Section 8, “Notice to remedy”

  • The rule model should be able to take a position on whether the issuance of a notice to remedy is a precondition to a conviction of the offense of unlawfully wearing a beard.
  • The rule model should be able to take a position on whether the defendant’s noncompliance with the notice to remedy is a precondition to a conviction (or whether noncompliance is only a precondition to a penalty for the conviction, under Section 9(3)).
  • The rule model should be able to avoid taking a position on the two questions above, if those issues haven’t been definitively decided yet.

Section 9, “Penalties”

  • The rule model should indicate a concept of “penalties” as a subset of “remedies”, representing acts that a court can take because it has found that the elements of a cause of action were established.
  • The rule model should be able to handle facts that aren’t needed to support a conviction, but that do determine aspects of the penalty for the conviction (in this case, whether the defendant has been convicted of a prior offense).
  • The rule model should describe the judge’s discretion to impose a fine, imprisonment, or both.

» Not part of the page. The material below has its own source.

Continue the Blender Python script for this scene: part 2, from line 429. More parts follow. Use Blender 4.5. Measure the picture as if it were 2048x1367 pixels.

Section 10, “Purpose of Part 4”

  • This “purpose” provision should be linked to Part 4, so that the affected sections are a subset of the sections affected by the purpose provision in Section 3.

Section 11, “Licensed repurchasers of beardcoin”

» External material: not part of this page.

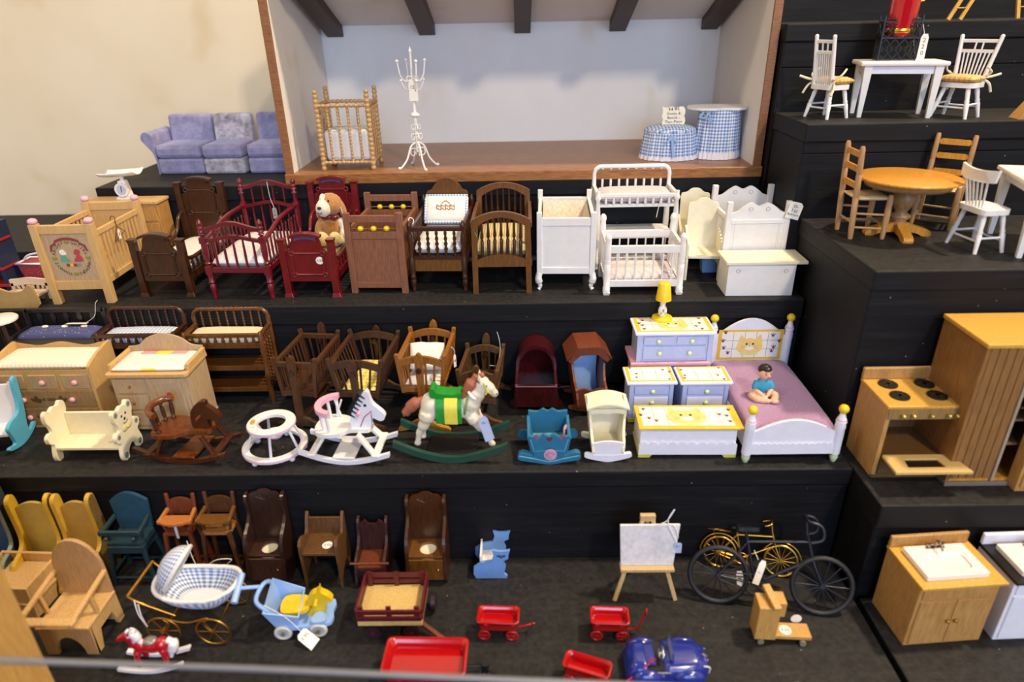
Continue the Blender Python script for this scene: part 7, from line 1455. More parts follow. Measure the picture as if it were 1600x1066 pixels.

  • This section again describes how the Department of Beards can grant a legal privilege that can be used as a defense to a criminal prosecution, but unlike Section 6C, the model will have to capture the fact that the person who has received a privilege from the Department is not the same person who is in jeopardy of prosecution.

Section 12, “Rate to be paid to repurchasers of beardcoin”

  • The rule model should be compatible with a description of the method for enforcing the payments from the Department (if any), even though no such description is given here, so that the description could be added later without needing to refactor the existing rule model.

Section 13, “Removal of GST from razors and shavers”

  • The rule model should make it possible for a section of this Act to modify the application of a provision of a different Act that was enacted at a different time.

Conclusion and Challenge

That’s 36 bullet points. So if we turned this rubric into a 36-point grading scale, are there any existing computational law systems that could score well on it? Do you have any suggestions for correcting or improving this rubric? Share your ideas on Twitter.

P.S.

For another viewpoint on the requirements for a good legal rule model, check out this paper by Thomas Gordon et al.: “Rules and Norms: Requirements for Rule Interchange Languages in the Legal Domain”. It’s more abstract and it doesn’t specify how a rule model should perform on a particular dataset, but it’s more formal and it evaluates several data models that existed when the article was written in 2009.